Let's have another look at the email...

A screenshot of a cold outreach email with highlights


1. Get My Name Right.


Cathy found my university email address; I don't provide it to anyone other than my students, but (unfortunately) it's listed on my Faculty Profile page.


Do you know what else is on that page? My full name, with its proper spelling. And even if she didn't get my email address from my Faculty page, the correct spelling of my name is in my faculty email address, so she should have known that Puralla wasn't right.


Nobody likes to see their name misspelled... and it sets the tone for the rest of the message.



2. Focus on the Benefit


Cathy wants to "discuss the changes in how we publish our book and digital resources", but hasn't offered a reason as to why I should care about these changes.


A stronger communication would have highlighted not only the fact that changes had been made, but also how these changes would benefit me so that I had a reason to care.



3. Make it about Me (not you)


"I would also love to meet" is great as a response to "I'd love to meet with you".


But it doesn't work in a cold outreach because I've never met Cathy; I don't know anything about her and have little interest in what she would love to do, especially since it appears what she wants to do is "discuss our online simulations and case studies". Um, no thank you.

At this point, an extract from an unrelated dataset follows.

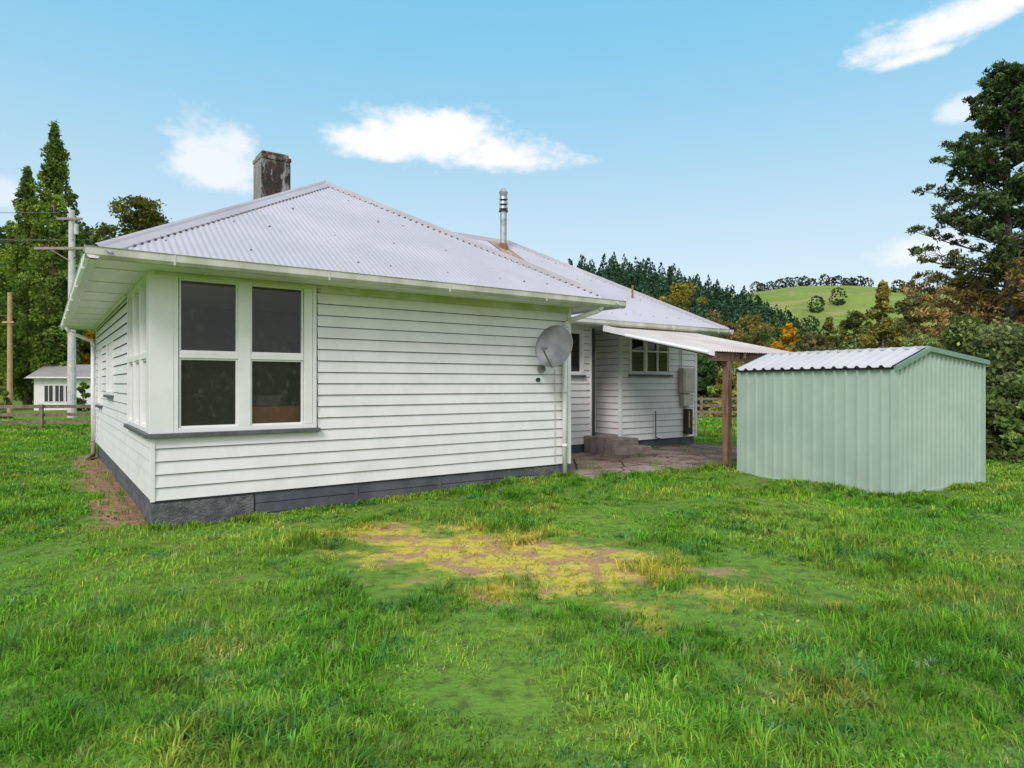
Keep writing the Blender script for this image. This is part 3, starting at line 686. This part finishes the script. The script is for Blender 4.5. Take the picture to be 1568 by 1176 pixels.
# ---------------------------------------------------------------- left background items
def fence(name,p,q,hh=.85,rails=3,sp=2.2):
    fb=B(); p=Vector((*p,0)); q=Vector((*q,0)); L=(q-p).length; u=(q-p)/L; n_=Vector((-u.y,u.x,0)); k_=0
    while k_*sp<=L:
        c_=p+u*(k_*sp); fb.obox((c_.x,c_.y),(u.x,u.y),(n_.x,n_.y),-.06,.06,-.05,.05,gz(c_.x,c_.y)-.2,gz(c_.x,c_.y)+hh+.08); k_+=1
    for r_ in range(rails):
        z=hh-r_*hh/rails-.02+random.uniform(-.01,.01)
        fb.obox((p.x,p.y),(u.x,u.y),(n_.x,n_.y),0,L,.05,.08,z-.06,z+.06)
    fb.build(name,fencew)
fence('rail_fence',(-30,21.5),(-11.5,24.5)); fence('rail_fence',(7,32),(28,30),.95,3)
cot=empty('neighbour_cottage',(PX(52,41),41,-.05),math.radians(12))
cb=B(); cb.box(0,7,0,5,0,2.05,0); cb.box(-.3,7.3,-.3,-.2,2.05,2.15,0)
cb.poly([(-.4,-.4,2.05),(7.4,-.4,2.05),(7.4,2.5,3.0),(-.4,2.5,3.0)],1); cb.poly([(-.4,5.4,2.05),(7.4,5.4,2.05),(7.4,2.5,3.0),(-.4,2.5,3.0)],1)
cb.poly([(0,0,2.0),(0,5,2.0),(0,2.5,2.95)],0); cb.poly([(7,0,2.0),(7,5,2.0),(7,2.5,2.95)],0)
for x_ in (.6,1.2,1.8,3.6,4.4,5.2):
    cb.box(x_-.04,x_+.52,-.03,-.001,.56,1.64,0); cb.box(x_,x_+.46,-.04,-.031,.6,1.6,2); cb.box(x_+.21,x_+.25,-.05,-.041,.6,1.6,0)
cb.build('cottage_shell',[white,roofmat('cottage_roof',(.40,.38,.36),(.32,.30,.29),(.2,.15,.1)),simple('dark_panes',(.05,.06,.07),None,3,.1)],cot)
pp=empty('power_pole',(PX(110,32),32,-.1)); pb=B(); hp=PZ(322,32)+.1
pb.cyl((0,0,0),(0,0,hp),.20,.13,seg=12); pb.box(-1.7,1.2,-.2,-.1,hp-1.95,hp-1.83,1); pb.box(-.6,.6,-.2,-.1,hp-.5,hp-.4,1)
for x_ in (-1.6,-1.1,-.5,.5,1.1): pb.cyl((x_,-.15,hp-1.83),(x_,-.15,hp-1.66),.04,.03,mi=2,seg=8)
pb.tube([(-1.0,-.16,hp-1.9),(0,-.16,hp-2.5)],.02,mi=1)
for x_ in (.45,1.0): pb.tube([(x_,-.15,hp-1.8),(x_,-.2,hp-2.2),(0.2,-.2,hp-2.4)],.015,mi=2)
pb.cyl((.28,-.1,hp-1.2),(.28,-.1,hp-.7),.1,mi=0,seg=10)
pb.build('pole_and_crossarm',[simple('concrete_pole',(.62,.62,.62),(.5,.5,.5),5,.8),simple('crossarm_timber',(.35,.30,.26),(.28,.23,.2),5,.8),black],pp)
tp=empty('telephone_pole',(PX(15,34),34,-.1)); tb_=B(); tb_.cyl((0,0,0),(0,0,PZ(445,34)),.13,.10,seg=12); tb_.box(-.3,.3,-.15,-.1,4.9,5.0); tb_.build('pole',simple('tan_pole',(.50,.34,.18),(.42,.26,.13),5,.8),tp)
wl_=B(); bx,by=PX(110,32),32; zt=hp-.1
for (dx,zz,rise) in ((-1.6,-1.66,2.4),(-1.1,-1.66,2.0),(.5,-1.66,1.5),(-.5,-.35,2.2)):
    pts=[]
    for k_ in range(13):
        t_=k_/12; pts.append((bx+dx-30*t_,by-.15+2*t_,zt+zz+.2-1.0*4*t_*(1-t_)*.5+rise*t_))
    wl_.tube(pts,.014,seg=4)
pts=[(bx+(PX(15,34)-bx)*t_/6,by+(2)*t_/6,7.2+(4.6-7.2)*t_/6-.3*math.sin(t_/6*math.pi)) for t_ in range(7)]; wl_.tube(pts,.016,seg=4)
pts=[(PX(15,34)-8*t_/6,34-2*t_/6,5.2+.6*t_/6-.3*math.sin(t_/6*math.pi)) for t_ in range(7)]; wl_.tube(pts,.014,seg=4)
wl_.build('power_lines',simple('wire_grey',(.14,.14,.14),None,3,.6))
# ---------------------------------------------------------------- grass: one mesh of blades
gm,nt=newmat('grass_blades')
P,pm,stp=patch_nodes(nt)
at=nd(nt,'ShaderNodeAttribute',attribute_name='Col')
c=mix(nt,ramp(nt,noise(nt,P,.45,4,.6),.40,.60),(.14,.34,.03),(.26,.43,.05))
c=mix(nt,ramp(nt,noise(nt,P,2.0,4,.65),.50,.66),c,(.11,.29,.07))
c=mix(nt,M(nt,'MULTIPLY',ramp(nt,noise(nt,P,.9,5,.65),.53,.66),.65),c,(.44,.46,.09))
c=mix(nt,M(nt,'MULTIPLY',ramp(nt,noise(nt,P,3.3,4,.6),.60,.70),.6),c,(.40,.46,.20))
c=mix(nt,M(nt,'MULTIPLY',pm,.85),c,(.62,.54,.08))
c=mix(nt,1.0,c,at.outputs['Color'],'MULTIPLY')
p=nd(nt,'ShaderNodeBsdfDiffuse'); setin(nt,p.inputs[0],c)
t=nd(nt,'ShaderNodeBsdfTranslucent'); setin(nt,t.inputs[0],c)
mx=nd(nt,'ShaderNodeMixShader'); mx.inputs[0].default_value=.3; nt.links.new(p.outputs[0],mx.inputs[1]); nt.links.new(t.outputs[0],mx.inputs[2])
o=nd(nt,'ShaderNodeOutputMaterial'); nt.links.new(mx.outputs[0],o.inputs[0])
def inside_block(x,y):
    a=(x-C0[0])*UX+(y-C0[1])*UY; b=-(x-C0[0])*UY+(y-C0[1])*UX
    r=(a>0)&(a<6.23)&(b>0)&(b<9.4)
    r|=(a>6.2)&(a<13.0)&(b>-.55+vnoise(x,y,2.5,3)*1.0)&(b<9.4)&(rng.random(len(x))<.97)
    st_=(a>-.50+vnoise(x,y,1.8,4)*.7)&(a<.05)&(b>.25)&(b<9.5)
    r|=st_&(rng.random(len(x))<.9)
    ca,sa=math.cos(SA),math.sin(SA); p=(x-5.56)*ca+(y-9.51)*sa; q=-(x-5.56)*sa+(y-9.51)*ca
    r|=(p>0)&(p<LX)&(q>0)&(q<LY)
    r|=(a>0)&(a<12.66)&(b>2.5)&(b<9.4)
    return r
def sampleY(n,y0,y1,pw):
    k=2-pw; u=rng.random(n); return (y0**k+u*(y1**k-y0**k))**(1/k)
def blades(x,y,h,w,bend,th,cc):
    n=len(x); z=g(x,y)-.008
    b=np.stack([x,y,z],1); ld=np.stack([np.cos(th),np.sin(th),np.zeros(n)],1); sd=np.stack([-np.sin(th),np.cos(th),np.zeros(n)],1)
    mid=b+ld*(h*bend*.35)[:,None]; mid[:,2]+=h*.6; tip=b+ld*(h*bend*1.1)[:,None]; tip[:,2]+=h*(1.05-.35*bend)
    V=np.stack([b-sd*(w/2)[:,None],b+sd*(w/2)[:,None],mid+sd*(w*.45)[:,None],mid-sd*(w*.45)[:,None],tip],1).reshape(-1,3)
    k=np.arange(n)[:,None]*5; Fc=np.concatenate([k+np.array([[0,1,2]]),k+np.array([[0,2,3]]),k+np.array([[3,2,4]])])
    return V,Fc,np.repeat(cc,5,axis=0)
parts=[]
def field(x,y,th=None,hmul=1.0,wmul=1.0,cmul=(1,1,1)):
    keep=~inside_block(x,y); nz=vnoise(x,y,.9,11)+.7*vnoise(x,y,2.3,12)+.4*vnoise(x,y,5,16); pd=patch_py(x,y)+vnoise(x,y,1.6,13)*1.8+vnoise(x,y,4,14)*.9
    inp=pd<.95; keep&=~(inp&(rng.random(len(x))<.6)); keep&=~((nz<-.55)&(rng.random(len(x))<.5))
    x=x[keep];y=y[keep];nz=nz[keep];inp=inp[keep]; th=rng.uniform(0,6.283,len(x)) if th is None else th[keep]
    n=len(x); dist=np.hypot(x,y)
    h=rng.uniform(.022,.065,n)*(1+1.25*nz)*hmul*(1+.03*dist); h=np.where(inp,h*.4,h); h=np.clip(h,.012,.2)
    w=rng.uniform(.0038,.008,n)*wmul*np.maximum(1,dist/5.5)
    cc=rng.uniform(.65,1.35,n)[:,None]*(1+.55*vnoise(x,y,6,15)+.35*vnoise(x,y,1.5,17))[:,None]*np.array(cmul)[None]; dry=rng.random(n)<.07; cc[dry]*=np.array((1.8,1.2,1.5))
    parts.append(blades(x,y,h,w,rng.uniform(.2,1.0,n),th,cc))
n=430000; yy=sampleY(n,1.6,30,1.35); xx=rng.uniform(-1,1,n)*(yy*.92+1.2); field(xx,yy)
nt_=4600; ty=sampleY(nt_,1.8,16,1.0); tx=rng.uniform(-1,1,nt_)*(ty*.9+1); kk=26; tall=vnoise(tx,ty,1.1,21)>-.05; tx=tx[tall];ty=ty[tall]
tx=np.repeat(tx,kk);ty=np.repeat(ty,kk); th=rng.uniform(0,6.283,len(tx)); rr=np.abs(rng.normal(0,.045,len(tx)))
field(tx+rr*np.cos(th),ty+rr*np.sin(th),th,1.5,1.15,(.85,.92,.95))
nt_=3000; ty=sampleY(nt_,1.8,9,1.0); tx=rng.uniform(-1,1,nt_)*(ty*.9+1); wk=vnoise(tx,ty,.8,31)>.10; tx=tx[wk];ty=ty[wk]
tx=np.repeat(tx,14);ty=np.repeat(ty,14); tx=tx+rng.normal(0,.05,len(tx)); ty=ty+rng.normal(0,.05,len(ty)); field(tx,ty,None,.65,3.0,(.95,1.0,1.8))
ea=rng.uniform(-.1,6.3,130); ex=C0[0]+ea*UX+.09*UY; ey=C0[1]+ea*UY-.09*UX
q=rng.uniform(0,LY,50); sx_=5.56-q*math.sin(SA)-.07*math.cos(SA); sy_=9.51+q*math.cos(SA)-.07*math.sin(SA)
q=rng.uniform(0,LX,50); s2x=5.56+q*math.cos(SA)+.07*math.sin(SA); s2y=9.51+q*math.sin(SA)-.07*math.cos(SA)
q=rng.uniform(6.3,12.4,60); s3x=C0[0]+q*UX+.80*UY; s3y=C0[1]+q*UY-.80*UX
tx=np.repeat(np.concatenate([ex,sx_,s2x,s3x]),24);ty=np.repeat(np.concatenate([ey,sy_,s2y,s3y]),24); th=rng.uniform(0,6.283,len(tx)); tx=tx+rng.normal(0,.04,len(tx)); ty=ty+rng.normal(0,.04,len(tx)); field(tx,ty,th,1.4,1.0)
off=0;VV=[];FF=[];CC=[]
for (v_,f2,c_) in parts: VV.append(v_);FF.append(f2+off);CC.append(c_);off+=len(v_)
fast('lawn_grass',np.concatenate(VV),np.concatenate(FF),gm,np.concatenate(CC))
print('blades',off//5)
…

4. Don't Assume the Meeting


"You can book a 15-minute meeting with me" and providing a calendar link is pretty optimistic given everything that proceeded that line. I know calendar booking links can be very convenient (I use TidyCal to make scheduling "Meet & Greets" much easier), but it's presumptuous to ask a cold prospect to find time in YOUR calendar (read: at your convenience) when you haven't provided any reason or incentive to do so.

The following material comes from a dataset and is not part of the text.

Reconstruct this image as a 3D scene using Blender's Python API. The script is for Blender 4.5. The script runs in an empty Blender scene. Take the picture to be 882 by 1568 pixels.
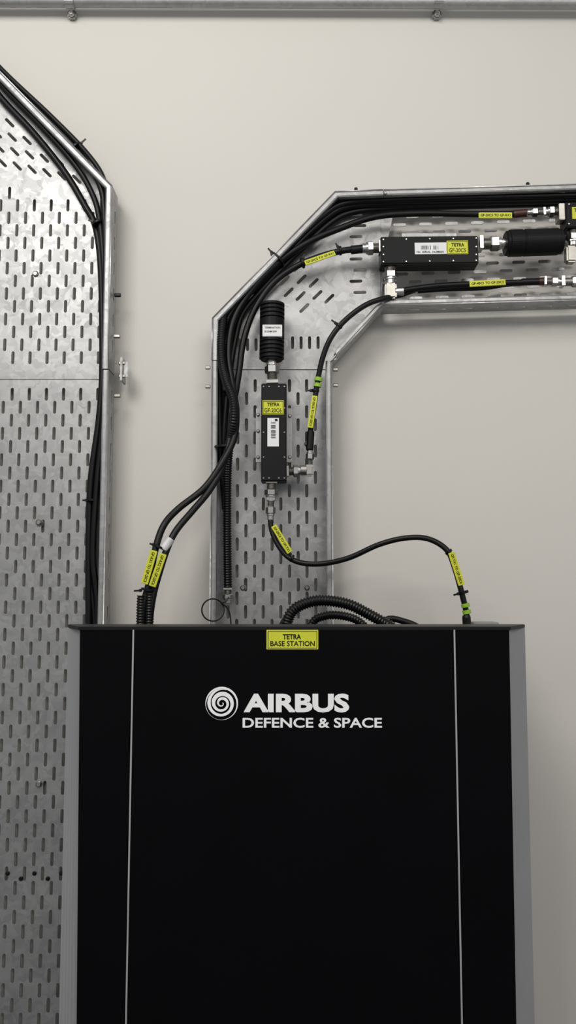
import bpy, bmesh, math, random
from mathutils import Vector, Matrix
random.seed(4)
scene=bpy.context.scene
scene.view_settings.view_transform='Standard'
scene.view_settings.look='None'
# ---------------------------------------------------------------- camera
F=1220.0; D=1.5; ZC=1.5; TH=math.radians(5.0)
W0,H0=882.0,1568.0
cam_d=bpy.data.cameras.new('camera'); cam=bpy.data.objects.new('camera',cam_d)
scene.collection.objects.link(cam); scene.camera=cam
cam.location=(0,-D,ZC); cam.rotation_euler=(math.radians(90)+TH,0,0)
cam_d.sensor_fit='VERTICAL'; cam_d.sensor_height=36; cam_d.sensor_width=36
cam_d.lens=36*F/H0; cam_d.clip_start=0.01
def P(px,py,dep):
    """world point that stands 'dep' metres in front of the back wall"""
    a=(px-W0/2)/F; u=(H0/2-py)/F
    ry=math.cos(TH)-u*math.sin(TH); rz=math.sin(TH)+u*math.cos(TH)
    t=(D-dep)/ry
    return Vector((a*t,-dep,ZC+rz*t))
def S(py,dep):
    u=(H0/2-py)/F; ry=math.cos(TH)-u*math.sin(TH)
    return (D-dep)/(F*ry)
# ---------------------------------------------------------------- materials
def mat(name,col,rough=0.5,metal=0.0,spec=0.5,noise=None,bump=None):
    m=bpy.data.materials.new(name); m.use_nodes=True
    nt=m.node_tree; b=nt.nodes['Principled BSDF']
    b.inputs['Base Color'].default_value=(*col,1); b.inputs['Roughness'].default_value=rough
    b.inputs['Metallic'].default_value=metal; b.inputs['Specular IOR Level'].default_value=spec
    tc=nt.nodes.new('ShaderNodeTexCoord')
    if noise:
        sc,amt=noise
        n=nt.nodes.new('ShaderNodeTexNoise'); n.inputs['Scale'].default_value=sc; n.inputs['Detail'].default_value=4
        nt.links.new(tc.outputs['Object'],n.inputs['Vector'])
        r=nt.nodes.new('ShaderNodeValToRGB')
        r.color_ramp.elements[0].position=0.3; r.color_ramp.elements[1].position=0.7
        r.color_ramp.elements[0].color=(*[c*(1-amt) for c in col],1)
        r.color_ramp.elements[1].color=(*[min(1,c*(1+amt)) for c in col],1)
        nt.links.new(n.outputs['Fac'],r.inputs['Fac']); nt.links.new(r.outputs['Color'],b.inputs['Base Color'])
    if bump:
        sc,st=bump
        n=nt.nodes.new('ShaderNodeTexNoise'); n.inputs['Scale'].default_value=sc; n.inputs['Detail'].default_value=3
        nt.links.new(tc.outputs['Object'],n.inputs['Vector'])
        bp=nt.nodes.new('ShaderNodeBump'); bp.inputs['Strength'].default_value=st; bp.inputs['Distance'].default_value=0.002
        nt.links.new(n.outputs['Fac'],bp.inputs['Height']); nt.links.new(bp.outputs['Normal'],b.inputs['Normal'])
    return m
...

I'll freely admit I'm not an expert at cold outreach, but here's how I would have rewritten Cathy's note to make it less about her and more about me:


Professor Pullara,


Many great instructors use online simulations and case studies to help students learn more effectively, but finding the best material to use can be difficult and time-consuming.

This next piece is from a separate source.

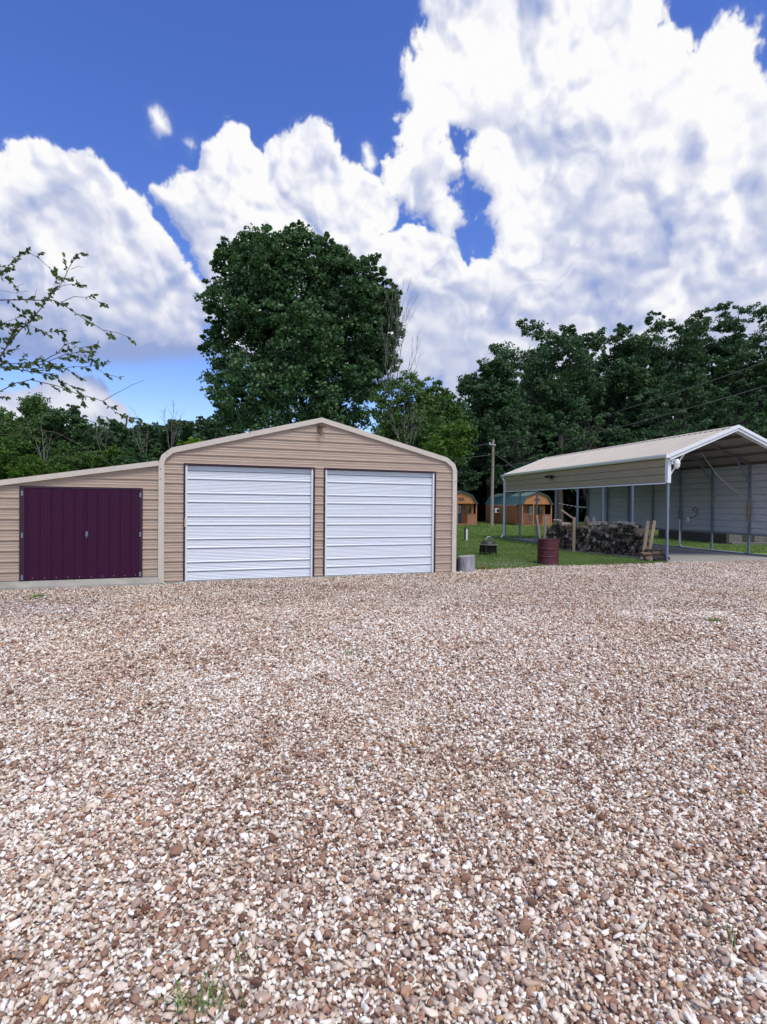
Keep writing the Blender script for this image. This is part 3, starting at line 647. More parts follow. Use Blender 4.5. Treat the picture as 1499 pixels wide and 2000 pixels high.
# ribbed roof, ribs run from eave to ridge
OH=.10
def slope_sheet(mb,x0,z0,x1,z1,y0,y1,pitch=.2286,lift=0.):
    t=Vector((x1-x0,z1-z0)).normalized();nx,nz=-t.y,t.x
    if nz<0:nx,nz=-nx,-nz
    pts=[];y=y0
    while y<y1: pts+=[(y,0),(y+.012,.022),(y+.034,.022),(y+.048,0),(y+.1,0),(y+.105,.004),(y+.117,.004),(y+.122,0),(y+.165,0),(y+.17,.004),(y+.182,.004),(y+.187,0)];y+=pitch
    pts=[p for p in pts if p[0]<=y1]
    for (a,ha),(b,hb) in zip(pts[:-1],pts[1:]):
        mb.add([(x0+nx*ha,a,z0+nz*ha),(x1+nx*ha,a,z1+nz*ha),(x1+nx*hb,b,z1+nz*hb),(x0+nx*hb,b,z0+nz*hb)],[(0,1,2,3)])
sl_=(RG-EV)/(CW/2)
for s in (0,1):
    w=MB();xe=-OH if s==0 else CW+OH
    slope_sheet(w,xe,EV-OH*sl_+.02,CW/2,RG+.02,-.18,CL+.12)
    p=w.build('roof_panel',M['roof'],cp)
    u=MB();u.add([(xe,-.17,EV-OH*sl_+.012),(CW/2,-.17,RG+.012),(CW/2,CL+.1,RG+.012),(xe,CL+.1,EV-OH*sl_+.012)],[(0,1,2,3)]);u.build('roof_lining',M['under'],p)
w=MB();w.add([(CW/2-.16,-.19,RG+.045-.16*sl_),(CW/2,-.19,RG+.05),(CW/2+.16,-.19,RG+.045-.16*sl_),(CW/2+.16,CL+.12,RG+.045-.16*sl_),(CW/2,CL+.12,RG+.05),(CW/2-.16,CL+.12,RG+.045-.16*sl_)],[(0,1,4,5),(1,2,3,4)]);w.build('ridge_cap',M['roof'],cp)
for yy,nm in ((-.20,'f'),(CL+.10,'b')):
    w=MB()
    strip(w,[(-OH-.02,EV-OH*sl_),(CW/2,RG+.02),(CW+OH+.02,EV-OH*sl_)],.055,yy,yy+.05,.04)
    strip(w,[(-OH+.02,EV-OH*sl_-.065),(CW/2,RG-.045),(CW+OH-.02,EV-OH*sl_-.065)],.07,yy+.03,yy+.075,.0)
    w.build('gable_trim',M['whitetrim'],cp)
def groove(p,ph):
    o=[]
    for k in range(-12,14):
        z=ph+k*p;o+=[(z-.012,0),(z-.010,-.03),(z+.008,-.03),(z+.010,.012),(z+.03,.010),(z+.045,0),(z+.1,0),(z+.106,.004),(z+.12,.004),(z+.126,0)]
    return o
# near corner casing
MB().box(-.065,.045,-.07,.045,2.36,3.16).build('corner_casing',M['whitetrim'],cp)
# gutter with downspout
g=MB();gp=[(-.12,3.205),(-.245,3.215),(-.24,3.13),(-.13,3.10),(-.12,3.10)]
g.prism([(-.135,3.10),(-.205,3.105),(-.245,3.15),(-.245,3.19),(-.25,3.195),(-.235,3.195),(-.235,3.155),(-.2,3.115),(-.145,3.112),(-.145,3.195),(-.135,3.195)],-.2,CL+.12);gg=g.build('gutter',M['whitetrim'],cp)
MB().box(-.25,-.1,-.215,-.19,3.09,3.20).build('gutter_end_cap',M['whitetrim'],gg)
MB().bar((-.19,CL-.05,3.12),(-.19,CL-.05,3.04),.07).bar((-.19,CL-.05,3.05),(-.085,CL-.05,2.86),.07).bar((-.085,CL-.05,2.88),(-.085,CL-.05,.22),.075,.06).bar((-.085,CL-.05,.24),(-.25,CL-.05,.10),.07).build('downspout',M['whitetrim'],cp)
# left apron siding
w=MB();pz=clip_seq(groove(.235,2.62),2.38,3.12)
for (za,ya),(zb,yb) in zip(pz[:-1],pz[1:]): w.add([(-.05-ya,.045,za),(-.05-ya,CL,za),(-.05-yb,CL,zb),(-.05-yb,.045,zb)],[(0,1,2,3)])
w.box(-.016,-.010,.045,CL,2.38,3.12);w.build('siding_apron',M['beige'],cp)
MB().box(-.075,-.033,.045,CL+.02,2.335,2.378).build('apron_trim',M['whitetrim'],cp)
# right wall
w=MB();pz=clip_seq(groove(.23,.95),.74,3.18)
for (za,ya),(zb,yb) in zip(pz[:-1],pz[1:]): w.add([(CW+.055-ya,-.05,za),(CW+.055-ya,CL+.05,za),(CW+.055-yb,CL+.05,zb),(CW+.055-yb,-.05,zb)],[(0,1,2,3)])
w.box(CW+.09,CW+.10,-.05,CL+.05,.74,3.18);w.build('side_wall',M['greywall'],cp)
MB().box(CW+.03,CW+.08,-.05,CL+.05,.695,.738).build('wall_trim',M['galv'],cp)
MB().tube([(CW-.05,-.1,.78),(CW-.05,4*sp,.76)],.012,6).build('wall_cable',M['steel'],cp)
# conduit + boxes on the third right post
cd=empty('electrical_conduit',cl(CW-.06,3*sp-.05,.03),CA,label='white electrical conduit rising to a box on an inner carport post',cat='conduit')
c=MB();c.tube([(0,0,1.15),(0,0,.20),(0,-.03,.10),(0,-.12,.055),(0,-.3,.05),(0,-2*sp+.2,.05)],.022,8);c.build('pipe',M['cam'],cd,smooth=True)
MB().box(-.05,.05,-.03,.04,1.15,1.50).build('switch_box',M['galv'],cd)
ob=empty('outdoor_outlet',cl(CW+.0,3*sp-.42,1.15),CA,label='small white outlet with black hose hook on the grey carport wall',cat='outlet')
MB().box(-.03,.04,-.06,.06,-.05,.12).build('outlet_cover',M['cam'],ob,bevel=.01)
MB().tube([(0,-.06,.08),(0,-.2,.10),(0,-.36,.16),(0,-.48,.3),(0,-.46,.42),(0,-.36,.5),(0,-.26,.47),(0,-.25,.40),(0,-.33,.35)],.011,6).build('hose_loop',M['black'],ob,smooth=True)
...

To make it easier for instructors like you to find the best cases and simulations for your classes, we've recently changed how we publish our book and digital resources.


If you can spare 15 minutes, I can walk you through our new system and show you how easy it is for you to discover new material for you to use in your upcoming term.


And to thank you for booking some time with me using my calendar link, I'll send you a free eBook of your choice from the following list regardless of whether or not you decide to update your course material; just let me know which book you'd like at the end of our call!


You deserve an easy way to find the very best material for your classes; I hope you'll allow me to help you with that.


Thanks so much,

Cathy



It's not about what you want. It's about what your customers need.


Marketing and sales are both easier when you remember that fundamental truth.